The taco truck had a line that snaked through the lot out onto the street. The good ones always do. A lot of humanity there: the mother holding a vomiting baby, a dog licking up the puke, earning him a kick from a four year old (wonder where he learned that), a lanky, tall guy begging up and down the line. It was a well-practiced spiel. You kind of had to respect that. He worked at the church just over there. No, he wasn’t a user. He wasn’t begging, in fact. Okay, sure.

I abandoned the line to go over and watch the pork carver — a young man skilled with a knife. I loved to watch him flip pineapple chips into the open taco waiting in his other hand. Such precision! Such drama! Poor K was left in line, the lanky guy continuing on without missing a beat. Like I said, admirable. We ended up giving him and a few other homeless men money that trip, but it felt useless, maybe? They were everywhere. Chapped feet. Carts with sleeping bags. Those haunted faces. A problem so much bigger than emptying one’s wallet on a Saturday night.
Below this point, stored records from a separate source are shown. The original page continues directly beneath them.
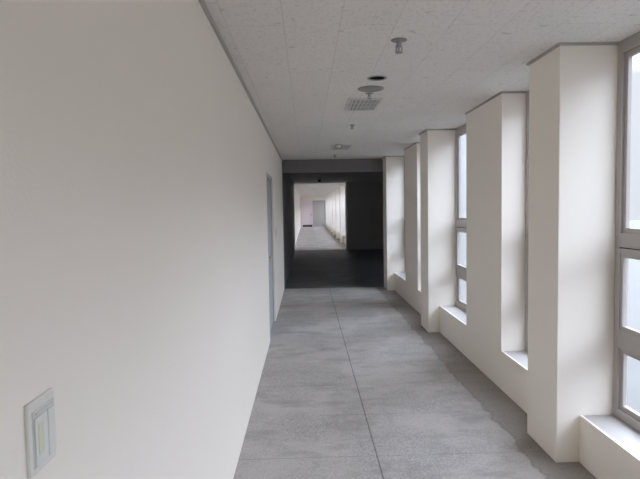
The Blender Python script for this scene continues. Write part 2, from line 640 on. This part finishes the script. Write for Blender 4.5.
box(bm, XO + 0.004, LOBX + 0.6, YLOB - 0.30, YLOB - 0.15, -7, 9)
struct('wall_wing', bm, M['render'], 'pale outside wall of the projecting wing, seen through the farther windows', 'wall')
bm = bmesh.new()
box(bm, XO, LOBX + 0.15, YLOB - 0.15, YLOB, 0, CH)
struct('wall_lobby_front', bm, M['dark_wall'], 'dark front wall of the lobby, hidden behind the third pillar', 'wall')
bm = bmesh.new()
box(bm, XL - TH, XO, YB - 0.35, YB - 0.2, 0, CH)
struct('wall_back', bm, M['paint'], 'cream end wall behind the viewpoint, outside the picture', 'wall')
# filler of the window wall behind the rear-most pillar
bm = bmesh.new()
box(bm, XW, XO, YB - 0.2, YB, 0, CH)
struct('wall_back_corner', bm, M['paint'], 'cream wall corner behind the viewpoint, outside the picture', 'wall')
bm = bmesh.new()
box(bm, XP + 0.06, XO, YFAR, far_p[0], 0, CH)
struct('wall_far_front', bm, M['paint'], 'cream wall strip just inside the bright far opening', 'wall')
# casing of the far opening
bm = bmesh.new()
box(bm, XL - 0.04, XL + 0.012, YFAR - 0.05, YFAR + 0.12, 0, CH - 0.012)
box(bm, XP - 0.012, XP + 0.06, YFAR - 0.05, YFAR + 0.12, 0, CH - 0.012)
box(bm, XL - 0.04, XP + 0.06, YFAR - 0.05, YFAR + 0.12, CH - 0.012, CH)
struct('trim_3', bm, M['door_frame'], 'pale casing around the bright opening of the far corridor', 'trim')

# end wall of the far corridor with its two doors
bm = bmesh.new()
box(bm, XL - 0.2, XL + 0.09, YEND, YEND + 0.2, 0, CH)
box(bm, XL + 0.09, 1.60, YEND, YEND + 0.2, 2.20, CH)
box(bm, 1.60, XO, YEND, YEND + 0.2, 0, CH)
struct('wall_end', bm, M['paint'], 'cream end wall above the two doors of the far corridor', 'wall')


def end_door(name, xa, xb, m, label, kick):
    root = tag(empty(name, (0, YEND + 0.08, 0)), label, 'door', kind='structure')
    bm = bmesh.new()
    box(bm, xa, xa + 0.05, -0.06, 0.04, 0, 2.2)
    box(bm, xb - 0.05, xb, -0.06, 0.04, 0, 2.2)
    box(bm, xa + 0.05, xb - 0.05, -0.06, 0.04, 2.14, 2.2)
    obj('frame', bm, M['door_frame'] if not kick else m, root)
    bm = bmesh.new()
    box(bm, xa + 0.05, xb - 0.05, -0.01, 0.035, 0.005, 2.14)
    leaf = obj('leaf', bm, m, root)
    bm = bmesh.new()
    hx = xb - 0.13 if kick else xa + 0.13
    box(bm, hx - 0.02, hx + 0.02, -0.02, -0.01, 0.96, 1.08, 0.003)
    box(bm, hx - 0.06, hx + 0.06, -0.06, -0.04, 1.02, 1.04, 0.004)
    box(bm, hx - 0.01, hx + 0.01, -0.05, -0.015, 1.02, 1.04)
    obj('handle', bm, M['chrome'], leaf)
    if kick:
        bm = bmesh.new()
        box(bm, xa + 0.05, xb - 0.05, -0.016, -0.01, 0.006, 0.17)
        tag(obj('kick_plate', bm, M['black'], leaf), 'black kick plate')


end_door('door_2', XL + 0.09, 0.53, M['pink'], 'pale pink door with dark base at the end of the far corridor', True)
end_door('door_3', 0.53, 1.60, M['grey_door'], 'pale grey door beside the pink one at the corridor end', False)

# ------------------------------------------------------------------ grey door in the left wall
door = tag(empty('door_1', (XL, DY0, 0)), 'blue grey flush door with brass knob in the left wall', 'door', kind='structure')
W = DY1 - DY0
bm = bmesh.new()
box(bm, -0.10, 0.004, 0, 0.045, 0, DZ, 0.002)
box(bm, -0.10, -0.02, W - 0.045, W, 0, DZ, 0.002)
box(bm, -0.10, -0.004, 0.045, W - 0.045, DZ - 0.045, DZ, 0.002)
obj('frame', bm, M['door_frame'], door)
bm = bmesh.new()
box(bm, -0.075, -0.03, 0.048, W - 0.048, 0.008, DZ - 0.048, 0.002)
leaf = obj('leaf', bm, M['door'], door)
bm = bmesh.new()
bmk = bmesh.new()
lathe(bmk, [(0, 0), (0.03, 0), (0.03, 0.006), (0.012, 0.010), (0.011, 0.028), (0.022, 0.034), (0.027, 0.046), (0.024, 0.058), (0.012, 0.064), (0, 0.064)], 24)
bmesh.ops.rotate(bmk, verts=bmk.verts, cent=(0, 0, 0), matrix=Matrix.Rotation(math.radians(90), 3, 'Y'))
bmesh.ops.translate(bmk, verts=bmk.verts, vec=(-0.03, 0.20, 1.0))
bm.free()
tag(obj('knob', bmk, M['brass'], leaf, smooth=True), 'small brass door knob')

# ------------------------------------------------------------------ light switches on the left wall
sw = tag(empty('light_switch', (XL, 0.914, 1.226)), 'off-white plastic light switch plate low at the left picture edge', 'light switch')
bm = bmesh.new()
box(bm, 0, 0.0075, -0.046, 0.044, -0.061, 0.062, 0.003)
obj('plate', bm, M['plate'], sw)
bm = bmesh.new()
box(bm, 0.0075, 0.0085, -0.036, 0.040, -0.050, 0.046, 0.0006)
obj('bezel', bm, M['bezel'], sw)
for ya, yb in ((-0.033, 0.009), (0.012, 0.037)):
    bm = bmesh.new()
    box(bm, 0.0085, 0.0115, ya, yb, -0.047, 0.034, 0.0015)
    rk = obj('rocker', bm, M['rocker'], sw)
    if ya < 0:
        bm = bmesh.new()
        box(bm, 0.0115, 0.0122, ya + 0.008, ya + 0.026, -0.030, 0.022, 0.0002)
        tag(obj('marker', bm, M['yellowed'], rk), 'yellowed marker')
bm = bmesh.new()
box(bm, 0.0085, 0.0100, -0.026, 0.036, 0.038, 0.041, 0.0005)
obj('label_slot', bm, M['bezel'], sw)

sw2 = tag(empty('light_switch', (XL, 8.09, 1.25)), 'small white light switch on the wall just past the grey door', 'light switch')
bm = bmesh.new()
box(bm, 0, 0.010, -0.04, 0.04, -0.062, 0.062, 0.003)
obj('plate', bm, M['plate'], sw2)
bm = bmesh.new()
box(bm, 0.010, 0.014, -0.018, 0.018, -0.032, 0.032, 0.0015)
obj('rocker', bm, M['rocker'], sw2)

# ------------------------------------------------------------------ things on the ceiling
def make_sprinkler():
    root = empty('fire_sprinkler')
    bm = bmesh.new()
    lathe(bm, [(0, 0), (0.040, 0), (0.040, -0.003), (0.030, -0.007), (0.016, -0.009), (0, -0.009)], 28)
    obj('escutcheon', bm, M['grey_metal'], root, True)
    bm = bmesh.new()
    lathe(bm, [(0.013, -0.008), (0.013, -0.030), (0.016, -0.031), (0.016, -0.040), (0.010, -0.042), (0, -0.042)], 20)
    for s in (-1, 1):                                        # yoke arms
        box(bm, s * 0.014 - 0.003, s * 0.014 + 0.003, -0.003, 0.003, -0.066, -0.038)
    box(bm, -0.017, 0.017, -0.0035, 0.0035, -0.069, -0.064)
    obj('body', bm, M['chrome'], root, True)
    bm = bmesh.new()
    lathe(bm, [(0, -0.041), (0.0035, -0.042), (0.0035, -0.064), (0, -0.065)], 12)
    obj('bulb', bm, M['grey_metal'], root, True)
    bm = bmesh.new()
    lathe(bm, [(0, -0.069), (0.019, -0.069), (0.019, -0.0725), (0, -0.074)], 20)
    obj('deflector', bm, M['grey_metal'], root, True)
    return root


SP = [(0.545, 3.128, 'metal ceiling sprinkler nearest the viewer, with wide round collar'),
      (0.543, 4.56, 'small ceiling sprinkler between the round speaker and the vent grille'),
      (0.544, 6.29, 'ceiling sprinkler alone between the two vent grilles'),
      (0.536, 9.84, 'farthest ceiling sprinkler, just before the dark lobby')]
sp0 = make_sprinkler()
for i, (x, y, lab) in enumerate(SP):
    o = sp0 if i == 0 else copy_tree(sp0)
    o.location = (x, y, CH)
    tag(o, lab, 'sprinkler', 'sprinklers along the near ceiling')
    if i == 0:
        o.scale = (1.15, 1.15, 1.0)
    else:
        o.scale = (0.9, 0.9, 0.65)

dl = tag(empty('downlight', (HX, HY, CH)), 'small dark recessed round downlight in the ceiling', 'downlight')
bm = bmesh.new()
lathe(bm, [(0.058, 0.002), (0.058, -0.004), (0.066, -0.006), (0.074, -0.003), (0.074, 0), (0.058, 0.002)], 32)
obj('trim_ring', bm, M['grey_metal'], dl, True)
bm = bmesh.new()
lathe(bm, [(0.060, 0.0), (0.058, 0.05), (0.052, 0.11), (0, 0.115)], 32)
obj('reflector_can', bm, M['black'], dl, True)
bm = bmesh.new()
lathe(bm, [(0, 0.035), (0.020, 0.04), (0.030, 0.06), (0.026, 0.085), (0.014, 0.105), (0, 0.112)], 20)
obj('bulb', bm, M['black'], dl, True)

spk = tag(empty('ceiling_speaker', (0.532, 4.375, CH)), 'round grey speaker grille on the ceiling beside the dark downlight', 'speaker')
bm = bmesh.new()
lathe(bm, [(0.090, 0), (0.104, 0), (0.104, -0.006), (0.097, -0.010), (0.090, -0.008), (0.090, 0)], 40)
obj('rim', bm, M['grey_metal'], spk, True)
bm = bmesh.new()
lathe(bm, [(0.091, -0.003), (0.091, -0.007), (0.085, -0.009), (0.083, -0.0075), (0.077, -0.0075), (0.075, -0.0095), (0.067, -0.0095), (0.065, -0.008), (0.058, -0.008), (0.056, -0.010),
           (0.046, -0.010), (0.044, -0.0085), (0.035, -0.0085), (0.033, -0.0105), (0.020, -0.0105), (0.018, -0.009), (0.010, -0.009), (0.008, -0.0105), (0, -0.0105)], 40)
obj('grille', bm, M['grey_metal'], spk, True)


def make_grille():
    root = empty('air_grille')
    hw, hl, f = 0.150, 0.272, 0.022
    bm = bmesh.new()
    for a in ((-hw, hw, -hl, -hl + f), (-hw, hw, hl - f, hl), (-hw, -hw + f, -hl + f, hl - f), (hw - f, hw, -hl + f, hl - f)):
        box(bm, *a, -0.014, 0, 0.002)
    obj('frame', bm, M['pale_metal'], root)
    bm = bmesh.new()
    box(bm, -hw + f, hw - f, -hl + f, hl - f, -0.003, -0.001)
    obj('backing', bm, M['grey_metal'], root)
    n = 7
    for k in range(n):
        x = -hw + f + (2 * (hw - f)) * (k + 0.5) / n
        bm = bmesh.new()
        box(bm, -0.010, 0.010, -hl + f, hl - f, -0.001, 0.001)
        bmesh.ops.rotate(bm, verts=bm.verts, cent=(0, 0, 0), matrix=Matrix.Rotation(math.radians(38), 3, 'Y'))
        bmesh.ops.translate(bm, verts=bm.verts, vec=(x, 0, -0.0085))
        obj('slat', bm, M['pale_metal'], root)
    for y in (-0.09, 0.09):
        bm = bmesh.new()
        box(bm, -hw + f, hw - f, y - 0.006, y + 0.006, -0.016, -0.012)
        obj('crossbar', bm, M['pale_metal'], root)
    return root


g0 = make_grille()
for i, (x, y, lab) in enumerate([(0.535, 5.02, 'rectangular slatted ceiling vent just past the round speaker'),
                                 (0.560, 8.55, 'slatted ceiling vent near the dark lobby, farther of the near two'),
                                 (0.45, 27.2, 'slatted ceiling vent in the far corridor beyond the lobby')]):
    o = g0 if i == 0 else copy_tree(g0)
    o.location = (x, y, CH)
    tag(o, lab, 'vent', 'slatted vents in the ceilings')

det = tag(empty('smoke_detector', (0.46, 18.3, CH)), 'dark smoke detector on the lobby ceiling above the bright opening', 'smoke detector')
bm = bmesh.new()
lathe(bm, [(0, 0), (0.07, 0), (0.07, -0.02), (0.06, -0.03), (0, -0.03)], 24)
obj('base', bm, M['black'], det, True)
bm = bmesh.new()
lathe(bm, [(0.05, -0.03), (0.05, -0.055), (0.035, -0.085), (0.015, -0.09), (0, -0.09)], 24)
obj('sensor_dome', bm, M['black'], det, True)

det = tag(empty('smoke_detector', (0.50, 8.19, CH)), 'white smoke detector dome beside the farther near-corridor vent', 'smoke detector')
bm = bmesh.new()
lathe(bm, [(0, 0), (0.052, 0), (0.052, -0.012), (0.046, -0.018), (0, -0.018)], 24)
obj('base', bm, M['sill'], det, True)
bm = bmesh.new()
lathe(bm, [(0.036, -0.018), (0.036, -0.034), (0.026, -0.050), (0, -0.054)], 24)
obj('sensor_dome', bm, M['plate'], det, True)

# ------------------------------------------------------------------ outside
bm = bmesh.new()
box(bm, XO + 2.0, 260, -160, 260, -7.3, -7.0)
struct('ground_outside', bm, M['ground'], 'misty grey ground far below the windows', 'ground')
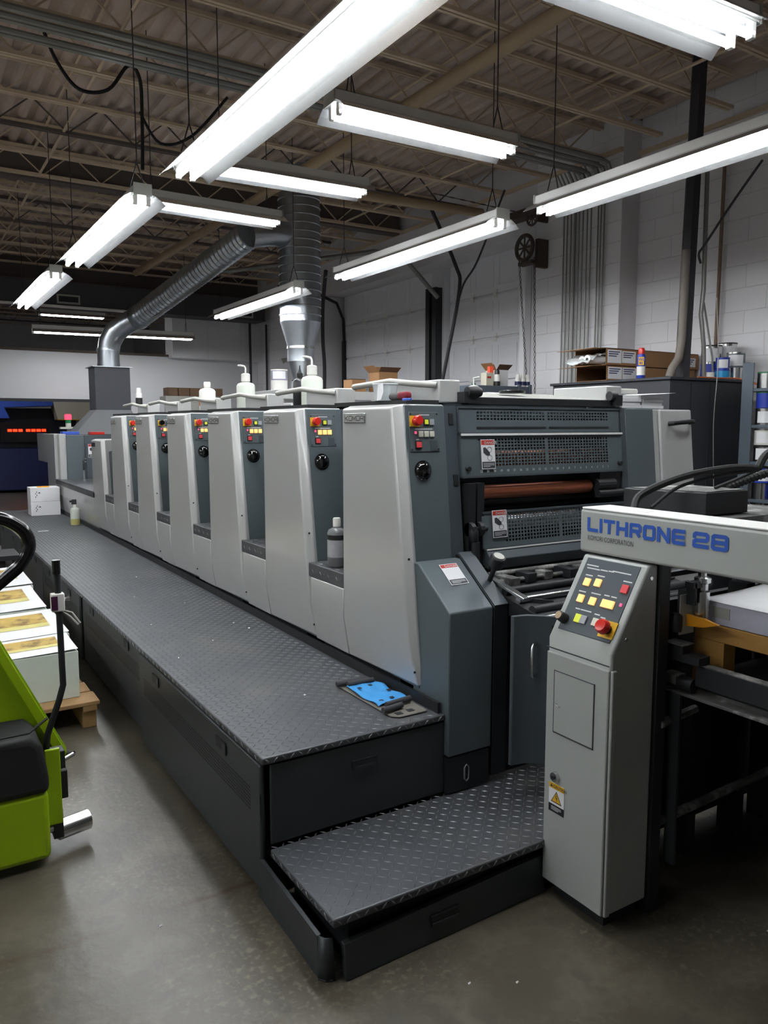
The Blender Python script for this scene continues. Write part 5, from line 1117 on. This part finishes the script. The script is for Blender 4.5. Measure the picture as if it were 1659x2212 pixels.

This was nothing, my son told us. We oughta see ‘tent city.’ Blocks and blocks of the homeless. Like a refugee camp.

Instead, we went to one of the most interesting and beautiful monuments to wealth on the planet — the Getty Museum. One of Getty’s admirable legacies? Admission is free.

Five months is a long time, sometimes. This five months was. The ongoing onslaught of news, turning weeks into months and months into years. My sister’s decline. D’s success with EMT training. A break up.

And it just. Keeps. Coming.

Today, Barr will be appointed AG. Already dipshit in chief has offered his quid (or is it his quo?) — a position on the WH legal team for Barr’s son-in-law and a position in Treasury for Barr’s daughter.

No wonder a nice meal ranks high on the list of good experiences these days!